The second is that the uncertainty, which generally increases cost of capital, also increases the value of the options owned by the firm. It is entirely possible that the value of real options will be higher at higher levels of uncertainty, while existing investments become less valuable.
Conclusion
The first principles of valuation do not change as you move from valuing manufacturing to valuing technology firms. Firms with higher cash flows from existing assets, higher expected growth and lower uncertainty about the future should be worth more than firms without these characteristics. While technology firms that have negative cash flows from existing investments may seem like exceptions to this rule, they are not, and the fundamentals matter just as much, if not more, for these firms.
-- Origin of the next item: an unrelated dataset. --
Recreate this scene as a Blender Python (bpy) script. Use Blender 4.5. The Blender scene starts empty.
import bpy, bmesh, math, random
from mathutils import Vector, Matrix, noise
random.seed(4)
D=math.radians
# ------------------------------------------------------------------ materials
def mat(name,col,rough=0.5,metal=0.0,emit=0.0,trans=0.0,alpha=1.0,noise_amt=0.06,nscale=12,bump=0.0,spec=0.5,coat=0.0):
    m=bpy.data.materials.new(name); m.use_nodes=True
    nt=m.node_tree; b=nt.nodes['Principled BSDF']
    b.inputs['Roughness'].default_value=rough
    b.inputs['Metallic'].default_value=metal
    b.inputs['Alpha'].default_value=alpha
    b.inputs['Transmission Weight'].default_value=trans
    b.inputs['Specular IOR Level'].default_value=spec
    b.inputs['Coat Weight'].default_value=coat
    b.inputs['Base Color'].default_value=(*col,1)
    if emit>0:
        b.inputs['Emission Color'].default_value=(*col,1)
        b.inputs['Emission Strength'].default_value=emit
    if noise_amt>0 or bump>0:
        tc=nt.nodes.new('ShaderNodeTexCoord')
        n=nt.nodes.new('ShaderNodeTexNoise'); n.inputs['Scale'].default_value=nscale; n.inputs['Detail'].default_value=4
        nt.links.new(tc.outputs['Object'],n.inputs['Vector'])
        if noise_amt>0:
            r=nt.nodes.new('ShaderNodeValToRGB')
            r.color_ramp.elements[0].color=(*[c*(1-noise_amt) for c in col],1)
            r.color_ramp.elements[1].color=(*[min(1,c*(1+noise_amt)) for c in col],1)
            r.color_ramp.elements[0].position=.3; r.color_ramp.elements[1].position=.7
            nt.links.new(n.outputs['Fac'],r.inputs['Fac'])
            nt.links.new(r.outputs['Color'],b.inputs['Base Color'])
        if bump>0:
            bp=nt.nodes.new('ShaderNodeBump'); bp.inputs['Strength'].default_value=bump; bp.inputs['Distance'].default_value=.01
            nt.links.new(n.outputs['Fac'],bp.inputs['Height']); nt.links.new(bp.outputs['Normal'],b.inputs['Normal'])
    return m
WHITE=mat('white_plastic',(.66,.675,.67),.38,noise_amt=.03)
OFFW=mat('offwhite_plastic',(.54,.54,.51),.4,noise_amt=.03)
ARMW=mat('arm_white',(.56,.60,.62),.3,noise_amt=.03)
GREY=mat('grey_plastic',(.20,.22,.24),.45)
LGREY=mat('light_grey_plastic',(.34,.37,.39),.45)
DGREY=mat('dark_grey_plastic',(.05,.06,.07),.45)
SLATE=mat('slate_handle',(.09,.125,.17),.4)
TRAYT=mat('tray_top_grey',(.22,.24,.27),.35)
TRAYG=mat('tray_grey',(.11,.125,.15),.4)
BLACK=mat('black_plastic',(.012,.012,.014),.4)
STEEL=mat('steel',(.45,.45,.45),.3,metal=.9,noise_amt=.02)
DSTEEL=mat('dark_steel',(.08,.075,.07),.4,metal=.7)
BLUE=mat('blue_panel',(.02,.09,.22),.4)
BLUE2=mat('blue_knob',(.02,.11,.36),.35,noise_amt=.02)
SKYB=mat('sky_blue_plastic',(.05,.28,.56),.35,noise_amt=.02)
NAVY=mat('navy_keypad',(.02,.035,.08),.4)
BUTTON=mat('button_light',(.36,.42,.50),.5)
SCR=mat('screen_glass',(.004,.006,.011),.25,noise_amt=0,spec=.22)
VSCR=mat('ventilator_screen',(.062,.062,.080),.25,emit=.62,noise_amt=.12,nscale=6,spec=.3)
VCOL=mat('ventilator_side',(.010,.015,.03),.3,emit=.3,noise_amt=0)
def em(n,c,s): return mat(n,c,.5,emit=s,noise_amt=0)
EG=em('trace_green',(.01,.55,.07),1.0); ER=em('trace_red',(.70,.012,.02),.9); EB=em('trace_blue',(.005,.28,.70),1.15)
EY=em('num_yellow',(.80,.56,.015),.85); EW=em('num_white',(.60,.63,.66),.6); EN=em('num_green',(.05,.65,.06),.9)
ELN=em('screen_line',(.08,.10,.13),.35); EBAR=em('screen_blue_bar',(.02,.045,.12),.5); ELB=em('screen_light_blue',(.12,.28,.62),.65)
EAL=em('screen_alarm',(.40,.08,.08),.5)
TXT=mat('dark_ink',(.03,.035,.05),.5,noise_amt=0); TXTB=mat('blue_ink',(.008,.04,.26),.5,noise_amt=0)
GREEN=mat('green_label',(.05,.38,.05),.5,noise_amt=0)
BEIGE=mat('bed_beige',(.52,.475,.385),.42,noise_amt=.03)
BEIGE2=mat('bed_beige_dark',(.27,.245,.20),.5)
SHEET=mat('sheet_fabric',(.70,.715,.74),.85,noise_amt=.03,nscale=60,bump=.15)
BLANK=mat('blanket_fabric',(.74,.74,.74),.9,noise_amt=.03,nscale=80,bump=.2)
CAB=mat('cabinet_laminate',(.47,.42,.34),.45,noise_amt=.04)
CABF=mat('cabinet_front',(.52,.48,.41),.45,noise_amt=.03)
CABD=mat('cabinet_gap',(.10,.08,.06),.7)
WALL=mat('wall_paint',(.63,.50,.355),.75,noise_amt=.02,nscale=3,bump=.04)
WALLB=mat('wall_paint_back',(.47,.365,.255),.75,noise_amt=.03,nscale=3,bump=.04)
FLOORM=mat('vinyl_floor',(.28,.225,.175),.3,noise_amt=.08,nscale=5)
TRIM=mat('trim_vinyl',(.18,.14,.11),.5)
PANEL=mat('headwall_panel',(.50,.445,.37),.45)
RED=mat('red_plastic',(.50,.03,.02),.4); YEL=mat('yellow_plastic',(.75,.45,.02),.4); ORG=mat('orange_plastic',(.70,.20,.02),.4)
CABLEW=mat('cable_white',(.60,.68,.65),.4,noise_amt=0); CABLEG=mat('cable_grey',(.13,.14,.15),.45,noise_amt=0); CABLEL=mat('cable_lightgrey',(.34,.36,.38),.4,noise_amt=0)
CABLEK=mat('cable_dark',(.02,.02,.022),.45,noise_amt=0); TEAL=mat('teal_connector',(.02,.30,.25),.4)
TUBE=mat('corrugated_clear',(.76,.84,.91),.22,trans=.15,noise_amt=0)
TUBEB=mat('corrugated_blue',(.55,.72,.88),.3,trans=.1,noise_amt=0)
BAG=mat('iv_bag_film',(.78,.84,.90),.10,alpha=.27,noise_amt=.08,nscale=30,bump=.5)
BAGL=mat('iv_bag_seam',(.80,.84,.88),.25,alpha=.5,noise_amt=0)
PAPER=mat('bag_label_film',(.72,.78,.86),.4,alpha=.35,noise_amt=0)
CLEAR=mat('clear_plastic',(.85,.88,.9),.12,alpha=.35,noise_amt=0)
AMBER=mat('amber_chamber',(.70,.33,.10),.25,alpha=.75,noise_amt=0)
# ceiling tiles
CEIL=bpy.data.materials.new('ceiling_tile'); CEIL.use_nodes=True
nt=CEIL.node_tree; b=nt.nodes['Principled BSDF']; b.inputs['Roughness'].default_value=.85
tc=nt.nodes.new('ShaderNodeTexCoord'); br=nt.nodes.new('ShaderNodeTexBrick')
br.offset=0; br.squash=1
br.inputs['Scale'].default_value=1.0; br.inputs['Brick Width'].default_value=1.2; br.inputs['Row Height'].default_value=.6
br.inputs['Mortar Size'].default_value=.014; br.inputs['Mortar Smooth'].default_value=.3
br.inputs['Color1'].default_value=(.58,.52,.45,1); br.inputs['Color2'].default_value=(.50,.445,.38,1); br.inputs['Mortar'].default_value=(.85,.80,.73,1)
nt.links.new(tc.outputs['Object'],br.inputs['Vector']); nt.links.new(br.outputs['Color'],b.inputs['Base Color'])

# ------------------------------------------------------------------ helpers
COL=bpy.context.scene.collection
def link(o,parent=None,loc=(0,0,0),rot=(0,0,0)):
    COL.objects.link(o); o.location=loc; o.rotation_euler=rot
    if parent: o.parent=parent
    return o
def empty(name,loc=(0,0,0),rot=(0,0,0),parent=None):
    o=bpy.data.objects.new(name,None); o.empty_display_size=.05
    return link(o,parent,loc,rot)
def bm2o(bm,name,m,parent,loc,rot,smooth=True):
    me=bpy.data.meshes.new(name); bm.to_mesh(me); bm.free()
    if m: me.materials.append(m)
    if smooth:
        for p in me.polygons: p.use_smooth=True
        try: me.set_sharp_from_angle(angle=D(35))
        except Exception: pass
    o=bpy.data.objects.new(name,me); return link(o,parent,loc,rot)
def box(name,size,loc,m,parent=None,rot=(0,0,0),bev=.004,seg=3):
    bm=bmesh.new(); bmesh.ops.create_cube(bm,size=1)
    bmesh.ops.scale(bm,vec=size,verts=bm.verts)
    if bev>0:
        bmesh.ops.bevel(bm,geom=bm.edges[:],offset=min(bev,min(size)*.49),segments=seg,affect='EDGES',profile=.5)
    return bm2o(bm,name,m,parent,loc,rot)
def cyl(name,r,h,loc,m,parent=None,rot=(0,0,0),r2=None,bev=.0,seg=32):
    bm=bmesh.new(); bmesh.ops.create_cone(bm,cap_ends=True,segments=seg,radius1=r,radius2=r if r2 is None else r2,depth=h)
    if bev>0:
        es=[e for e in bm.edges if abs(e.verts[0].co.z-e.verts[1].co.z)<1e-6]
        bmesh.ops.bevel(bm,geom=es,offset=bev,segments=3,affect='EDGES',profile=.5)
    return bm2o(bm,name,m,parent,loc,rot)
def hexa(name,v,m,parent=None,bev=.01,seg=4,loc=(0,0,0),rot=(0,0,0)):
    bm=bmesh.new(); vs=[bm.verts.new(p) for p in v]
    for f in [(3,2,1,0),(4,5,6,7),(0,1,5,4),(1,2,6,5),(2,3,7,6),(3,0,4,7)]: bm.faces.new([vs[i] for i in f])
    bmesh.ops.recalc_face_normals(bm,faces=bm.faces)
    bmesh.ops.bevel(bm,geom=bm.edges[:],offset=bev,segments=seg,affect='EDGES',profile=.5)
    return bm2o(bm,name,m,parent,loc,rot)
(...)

Growth is a key driver on value at technology firms, and both managers and investors in these firms sometimes fall into the trap of assuming that higher growth will always lead to higher value. If you accept the proposition that it is growth with excess returns that create value, not growth per se, you can see that it is possible for firms do grow and destroy value simultaneously. When technology firms report earnings or new investments, investors have to consider the implications for both expected growth rates and excess returns. Thus, announcements that seem to contain good news (in the form of higher earnings or acquisitions that seem to make sense from a strategic standpoint) may, in fact, have negative consequences for value.
Finally, noise is a fact of life when valuing a technology firm. While the uncertainty about the future does increase the range of value that you may assign the firm, it does not make the valuation less useful. Investors should hedge their bets more, by diversifying, when investing in technology firms, because of the uncertainty. Managers have to consider ways in which they can take advantage of uncertainty to create value.